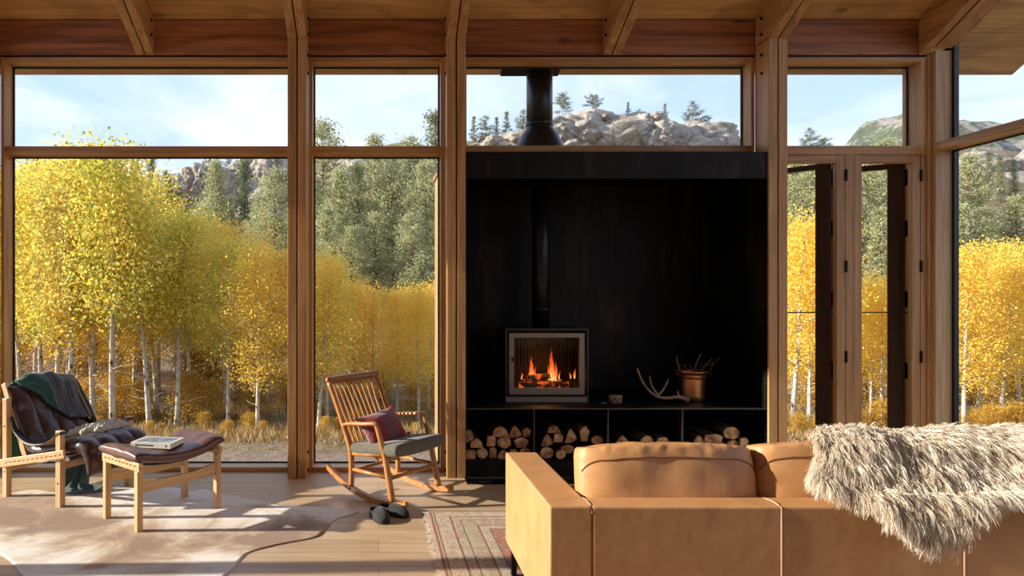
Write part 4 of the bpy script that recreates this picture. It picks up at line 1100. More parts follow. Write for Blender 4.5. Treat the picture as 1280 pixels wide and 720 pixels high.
for i in range(3):
    a, b = seams[i] + .004, seams[i + 1] - .004
    a = max(a, X0 + AW + .004)
    xm = (a + b) / 2
    pad('seat_cushion', M['tan'], so, [(xm, YB0 + .16, .37), (xm, 3.2, .375), (xm, YF0 + .0, .37)], (1, 0, 0), b - a, .15, 30, 24, 8, crease(i * 3.1, .05), power=.33, world=True)
cx0 = [(.897, 1.712), (1.700, 2.50), (2.50, 3.34)]
for i, (a, b) in enumerate(cx0):
    xm = (a + b) / 2
    tilt = (0.0, .02, -.01)[i]
    zt_ = (.873, .880, .872)[i]
    pth = [(xm, YB0 + .225, .46), (xm, YB0 + .235, .58), (xm, YB0 + .255, .72), (xm, YB0 + .285, zt_ - .03), (xm, YB0 + .292, zt_)]
    def of(s, t, p, n, i=i):
        # puckered corners, bowed top edge, soft sag
        z = (.024 * (1 - t * t) - .012) * max(0, s) + .010 * mnoise.noise(Vector((t * 4 + i * 7, s * 2, 1.0))) * max(0, s)
        x = -t * .030 * (max(0, s) ** 2) * abs(t) ** 3
        return Vector((x, 0, z))
    cu = pad('back_cushion', M['tan'], so, pth, (1, 0, 0), b - a, .225, 44, 64, 4.2, crease(i * 5.7 + 2, .07), power=.42, off=of, world=True)
    # welt round the rim of the cushion, on its rear face
    rp = []
    pts = resample(pth, 30)
    bvh = BVHTree.FromPolygons([WM[so.name] @ v.co for v in cu.data.vertices], [tuple(p.vertices) for p in cu.data.polygons])
    wl = MB()
    q = []
    for j in range(60):
        t = -1 + 2 * j / 59; z = zt_ - .040 + (.024 * (1 - t * t) - .012) + .006 * mnoise.noise(Vector((t * 5 + i * 7, 2, 1.0)))
        xq = xm + t * (b - a) / 2 * .955; zq = z - .05 * abs(t) ** 14
        h_ = bvh.ray_cast(Vector((xq, YB0 - .5, zq)), Vector((0, 1, 0)))[0]
        if h_: q.append((xq, h_.y - .001, zq))
    wl.tube(q, [.0042] * len(q), 7)
    wl.build('piping', M['piping'], cu, smooth=True)
for (x, y) in ((X0 + .035, YF0 - .06), (X0 + .035, YB0 + .06), (X1s - .035, YF0 - .06), (X1s - .035, YB0 + .06)):
    MB().box(x - .014, x + .014, y - .014, y + .014, .0115 if y < 4.7 else 0, ZB + .004).build('leg', M['black'], so)
MB().box(X0 + .02, X1s - .02, YB0 + .02, YF0 - .04, ZB - .02, ZB).build('under_frame', M['black'], so)
# ---------------------------------------------------------------- long-haired sheepskin over the sofa back
FD = [(YB0 + .50, .78), (YB0 + .43, .85), (YB0 + .33, .880), (YB0 + .22, .862), (YB0 + .155, .810), (YB0 + .105, .760), (YB0 + .055, .715), (YB0 + .006, .688), (YB0 - .018, .640), (YB0 - .022, .55), (YB0 - .022, .46), (YB0 - .022, .38)]
FDr = resample([(0, y, z) for y, z in FD], 120)
FDy = np.array([p.y for p in FDr]); FDz = np.array([p.z for p in FDr]); FDt = np.linspace(0, 1, 120)
hemx = np.array([1.86, 1.92, 1.96, 2.02, 2.08, 2.15, 2.24, 2.32, 2.38, 2.46, 2.53, 2.60, 2.70, 2.80, 2.95])
hemz = np.array([.78, .77, .76, .72, .69, .66, .625, .65, .685, .69, .71, .70, .70, .69, .70])
def zt_to_t(z):  # parameter on the rear drop for a given height
    k = 56
    return np.interp(-z, -FDz[k:], FDt[k:])
FX0, FX1 = 1.90, 2.96
def fur_pt(a, b):
    """a across 0..1, b down the drape 0..1 -> x,y,z (arrays)"""
    x = FX0 + (FX1 - FX0) * a + .11 * (1 - np.clip(b / .9, 0, 1)) * np.clip(1 - a / .4, 0, 1)
    tend = zt_to_t(np.interp(x, hemx, hemz))
    t0 = .08 + .04 * np.sin(a * 9) + .16 * np.clip(1 - a / .10, 0, 1)
    t = t0 + (tend - t0) * b
    y = np.interp(t, FDt, FDy); z = np.interp(t, FDt, FDz)
    # folds: hollow in the middle, lumps at the top
    lump = .016 * np.sin(x * 9 + 1.0) + .012 * np.sin(x * 17 + b * 6)
    up = np.clip(1 - np.abs(t - .30) / .3, 0, 1)
    z = z + .016 + lump * up
    hollow = .0
    y = y - .012 * (t > .6) - .01
    return np.stack([x, y, z], -1)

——

• Task directions: Repeat the material above verbatim, with no pictures in the output.

• Finished task:
Write part 4 of the bpy script that recreates this picture. It picks up at line 1100. More parts follow. Write for Blender 4.5. Treat the picture as 1280 pixels wide and 720 pixels high.
for i in range(3):
    a, b = seams[i] + .004, seams[i + 1] - .004
    a = max(a, X0 + AW + .004)
    xm = (a + b) / 2
    pad('seat_cushion', M['tan'], so, [(xm, YB0 + .16, .37), (xm, 3.2, .375), (xm, YF0 + .0, .37)], (1, 0, 0), b - a, .15, 30, 24, 8, crease(i * 3.1, .05), power=.33, world=True)
cx0 = [(.897, 1.712), (1.700, 2.50), (2.50, 3.34)]
for i, (a, b) in enumerate(cx0):
    xm = (a + b) / 2
    tilt = (0.0, .02, -.01)[i]
    zt_ = (.873, .880, .872)[i]
    pth = [(xm, YB0 + .225, .46), (xm, YB0 + .235, .58), (xm, YB0 + .255, .72), (xm, YB0 + .285, zt_ - .03), (xm, YB0 + .292, zt_)]
    def of(s, t, p, n, i=i):
        # puckered corners, bowed top edge, soft sag
        z = (.024 * (1 - t * t) - .012) * max(0, s) + .010 * mnoise.noise(Vector((t * 4 + i * 7, s * 2, 1.0))) * max(0, s)
        x = -t * .030 * (max(0, s) ** 2) * abs(t) ** 3
        return Vector((x, 0, z))
    cu = pad('back_cushion', M['tan'], so, pth, (1, 0, 0), b - a, .225, 44, 64, 4.2, crease(i * 5.7 + 2, .07), power=.42, off=of, world=True)
    # welt round the rim of the cushion, on its rear face
    rp = []
    pts = resample(pth, 30)
    bvh = BVHTree.FromPolygons([WM[so.name] @ v.co for v in cu.data.vertices], [tuple(p.vertices) for p in cu.data.polygons])
    wl = MB()
    q = []
    for j in range(60):
        t = -1 + 2 * j / 59; z = zt_ - .040 + (.024 * (1 - t * t) - .012) + .006 * mnoise.noise(Vector((t * 5 + i * 7, 2, 1.0)))
        xq = xm + t * (b - a) / 2 * .955; zq = z - .05 * abs(t) ** 14
        h_ = bvh.ray_cast(Vector((xq, YB0 - .5, zq)), Vector((0, 1, 0)))[0]
        if h_: q.append((xq, h_.y - .001, zq))
    wl.tube(q, [.0042] * len(q), 7)
    wl.build('piping', M['piping'], cu, smooth=True)
for (x, y) in ((X0 + .035, YF0 - .06), (X0 + .035, YB0 + .06), (X1s - .035, YF0 - .06), (X1s - .035, YB0 + .06)):
    MB().box(x - .014, x + .014, y - .014, y + .014, .0115 if y < 4.7 else 0, ZB + .004).build('leg', M['black'], so)
MB().box(X0 + .02, X1s - .02, YB0 + .02, YF0 - .04, ZB - .02, ZB).build('under_frame', M['black'], so)
# ---------------------------------------------------------------- long-haired sheepskin over the sofa back
FD = [(YB0 + .50, .78), (YB0 + .43, .85), (YB0 + .33, .880), (YB0 + .22, .862), (YB0 + .155, .810), (YB0 + .105, .760), (YB0 + .055, .715), (YB0 + .006, .688), (YB0 - .018, .640), (YB0 - .022, .55), (YB0 - .022, .46), (YB0 - .022, .38)]
FDr = resample([(0, y, z) for y, z in FD], 120)
FDy = np.array([p.y for p in FDr]); FDz = np.array([p.z for p in FDr]); FDt = np.linspace(0, 1, 120)
hemx = np.array([1.86, 1.92, 1.96, 2.02, 2.08, 2.15, 2.24, 2.32, 2.38, 2.46, 2.53, 2.60, 2.70, 2.80, 2.95])
hemz = np.array([.78, .77, .76, .72, .69, .66, .625, .65, .685, .69, .71, .70, .70, .69, .70])
def zt_to_t(z):  # parameter on the rear drop for a given height
    k = 56
    return np.interp(-z, -FDz[k:], FDt[k:])
FX0, FX1 = 1.90, 2.96
def fur_pt(a, b):
    """a across 0..1, b down the drape 0..1 -> x,y,z (arrays)"""
    x = FX0 + (FX1 - FX0) * a + .11 * (1 - np.clip(b / .9, 0, 1)) * np.clip(1 - a / .4, 0, 1)
    tend = zt_to_t(np.interp(x, hemx, hemz))
    t0 = .08 + .04 * np.sin(a * 9) + .16 * np.clip(1 - a / .10, 0, 1)
    t = t0 + (tend - t0) * b
    y = np.interp(t, FDt, FDy); z = np.interp(t, FDt, FDz)
    # folds: hollow in the middle, lumps at the top
    lump = .016 * np.sin(x * 9 + 1.0) + .012 * np.sin(x * 17 + b * 6)
    up = np.clip(1 - np.abs(t - .30) / .3, 0, 1)
    z = z + .016 + lump * up
    hollow = .0
    y = y - .012 * (t > .6) - .01
    return np.stack([x, y, z], -1)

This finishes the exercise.